I really think FTC or DoJ really need to look at Apple's subscription laws.When we thought it has cooled down, another victim of Apple's practice, Readability, posted an open letter to Apple. This time Apple wants to charge 30%, if the app provides functionality, or services in addition to content sellers like Murdoch. SaaS (Software As A Service) is in Big Trouble, if they are planing to leverage Apple iOS popularity and customers. Readability pointed out the following from 11.2 in the App Store Review Guidelines:
11.2 Apps utilizing a system other than the In App Purchase API (IAP) to purchase content, functionality, or services in an app will be rejected.

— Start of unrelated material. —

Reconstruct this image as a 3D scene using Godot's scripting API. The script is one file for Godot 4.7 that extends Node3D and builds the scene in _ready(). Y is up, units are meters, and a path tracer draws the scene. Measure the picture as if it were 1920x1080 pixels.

Those who are thinking of bringing SAAS to Apple platform, get ready to poke out 30% of your income or charge 30% more from your customers, either way you lose. People with RSS readers, if you are planing to charge customers, add 30%, oops you too lose.
Great way to do business Apple, you are turning away the same apps that made you successful. Remember Google Voice App, yes I too think you suck and will stay away from you as much as possible.
Readability, as you can see from the video below, strips unnecessary bits, (yes ads too but authors are compensated, read below) and presented to the reader in a readable way but their app got rejected by Apple.
We’re obviously disappointed by this decision, and surprised by the broad language. By including “functionality, or services,” it’s clear that you intend to pursue any subscription-based apps, not merely those of services serving up content. Readability’s model is unique in that 70% of our service fees go directly to writers and publishers. If we implemented In App purchasing, your 30% cut drastically undermines a key premise of how Readability works.
Well Apple, do not worry, I am exchanging my iPhone for an Android phone and I have made a request at work for Android Tablet, perhaps a Motorola XOOM, After Bestbuy Verizon game ends.